Citing Articles 728 and 732 of the Civil Code of Japan, the RTC stated that the divorce between the couple dissolved their marriage and restored them to the state of unmarried persons, which thus capacitated the petitioner to remarry.
In addition, the trial court rejected the argument of the OSG that a Filipino’s divorce by agreement abroad cannot be recognized here, as the RTC held that the evidence of petitioner showed that the divorce was, in fact, not mutual but was forced upon the petitioner by her former husband.
On appeal, the Court of Appeals (CA) reversed the RTC decision, ruling that a divorce by mutual consent of the parties cannot be recognized in this jurisdiction. Was the CA correct?

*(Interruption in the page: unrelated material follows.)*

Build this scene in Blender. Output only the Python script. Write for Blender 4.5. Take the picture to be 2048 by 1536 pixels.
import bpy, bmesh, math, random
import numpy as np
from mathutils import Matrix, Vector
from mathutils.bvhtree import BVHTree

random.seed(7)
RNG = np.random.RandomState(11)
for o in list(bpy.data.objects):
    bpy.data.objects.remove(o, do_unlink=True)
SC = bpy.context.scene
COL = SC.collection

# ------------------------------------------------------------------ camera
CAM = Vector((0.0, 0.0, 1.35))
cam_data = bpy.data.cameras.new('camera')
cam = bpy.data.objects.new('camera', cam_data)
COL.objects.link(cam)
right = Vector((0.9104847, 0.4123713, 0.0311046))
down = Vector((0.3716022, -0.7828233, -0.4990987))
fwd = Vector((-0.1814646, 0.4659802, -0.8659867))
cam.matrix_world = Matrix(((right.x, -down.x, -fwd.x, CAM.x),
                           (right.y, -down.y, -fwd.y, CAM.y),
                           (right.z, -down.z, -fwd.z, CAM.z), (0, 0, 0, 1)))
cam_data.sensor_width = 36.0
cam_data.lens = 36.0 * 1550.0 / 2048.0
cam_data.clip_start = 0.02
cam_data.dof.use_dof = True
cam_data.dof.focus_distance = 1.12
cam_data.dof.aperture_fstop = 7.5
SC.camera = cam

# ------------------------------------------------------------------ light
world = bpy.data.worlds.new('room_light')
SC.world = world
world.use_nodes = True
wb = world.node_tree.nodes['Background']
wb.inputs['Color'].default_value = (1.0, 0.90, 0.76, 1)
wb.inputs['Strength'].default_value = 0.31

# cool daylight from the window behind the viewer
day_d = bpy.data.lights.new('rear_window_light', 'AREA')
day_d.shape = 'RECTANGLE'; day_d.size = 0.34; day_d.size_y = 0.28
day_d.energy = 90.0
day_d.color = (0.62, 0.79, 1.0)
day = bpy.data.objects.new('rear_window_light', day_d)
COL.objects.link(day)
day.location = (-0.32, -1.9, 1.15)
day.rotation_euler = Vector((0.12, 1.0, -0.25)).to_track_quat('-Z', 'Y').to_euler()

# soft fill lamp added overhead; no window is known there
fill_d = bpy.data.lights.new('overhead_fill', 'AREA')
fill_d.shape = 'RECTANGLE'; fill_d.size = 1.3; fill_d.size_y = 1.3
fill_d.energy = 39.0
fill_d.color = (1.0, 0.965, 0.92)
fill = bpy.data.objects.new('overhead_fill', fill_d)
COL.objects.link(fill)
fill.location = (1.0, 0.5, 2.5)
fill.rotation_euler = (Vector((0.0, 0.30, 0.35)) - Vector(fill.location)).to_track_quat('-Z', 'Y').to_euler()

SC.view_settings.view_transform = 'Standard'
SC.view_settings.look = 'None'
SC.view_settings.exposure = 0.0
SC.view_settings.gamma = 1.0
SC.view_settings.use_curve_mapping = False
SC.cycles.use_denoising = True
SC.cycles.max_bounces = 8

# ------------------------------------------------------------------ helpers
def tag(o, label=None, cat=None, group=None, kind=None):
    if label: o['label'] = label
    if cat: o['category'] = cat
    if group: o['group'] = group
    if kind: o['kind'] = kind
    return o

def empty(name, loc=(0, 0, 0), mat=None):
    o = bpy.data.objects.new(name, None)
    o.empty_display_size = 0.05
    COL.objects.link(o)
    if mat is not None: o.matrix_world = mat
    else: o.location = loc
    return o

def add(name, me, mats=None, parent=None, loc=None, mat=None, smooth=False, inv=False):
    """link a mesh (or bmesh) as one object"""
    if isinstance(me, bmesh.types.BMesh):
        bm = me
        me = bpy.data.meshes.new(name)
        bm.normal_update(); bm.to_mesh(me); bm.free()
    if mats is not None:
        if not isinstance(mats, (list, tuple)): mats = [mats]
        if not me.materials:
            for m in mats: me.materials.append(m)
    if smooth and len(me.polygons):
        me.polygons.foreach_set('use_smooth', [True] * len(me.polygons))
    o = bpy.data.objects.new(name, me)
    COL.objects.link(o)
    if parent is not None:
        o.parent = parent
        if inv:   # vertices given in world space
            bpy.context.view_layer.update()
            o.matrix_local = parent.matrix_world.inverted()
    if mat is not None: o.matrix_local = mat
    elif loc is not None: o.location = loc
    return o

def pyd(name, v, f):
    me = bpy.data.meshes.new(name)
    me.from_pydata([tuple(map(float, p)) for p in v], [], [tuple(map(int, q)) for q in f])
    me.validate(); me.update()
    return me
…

The Supreme Court (SC) said no. The SC ruled that to follow the OSG interpretation, Dina would sadly remain in limbo – a divorcee who cannot legally remarry. This is the dire situation of most of our kababayans in unsuccessful marriages since, more often than not, their divorces abroad are obtained through mutual agreement.
More appalling here is that those whose divorce end up getting rejected by Philippine courts for such a flimsy reason would still be considered as engaging in extra-marital affairs in the eyes of the Philippine law when they choose to move on with their lives and enter into another relationship like their foreign spouse.
Worse, their children in the subsequent relationship would be considered illegitimate.
Contrary to the posture of the OSG, therefore, the CA correctly held that the divorce obtained by Dina abroad against her foreign husband, whether at their behest or consent, may be recognized as valid in this jurisdiction so long as it complies with the documentary requirements under the Rules of Court.
According to the SC under the second paragraph of Article 26 of the Family Code, Philippine courts may extend the effect of a foreign divorce decree to a Filipino spouse without undergoing trial to determine the validity of the dissolution of the marriage.
The noble objective of Article 26 is to avoid the absurd situation where a Filipino remains married to his or her alien spouse, whereas the latter is no longer married to the former because he or she had obtained a divorce abroad that is recognized by his or her national law.
The aim was to solve the problem of many Filipinos who, under the Civil Code, are still considered married to their alien spouses even after the latter have already validly divorced them under their (the spouses’) national laws and perhaps have already married again. (This is the ruling in the case of Basa-Egami vs. Bersales etc. et.al. G.R No.249410, July 16, 2022.)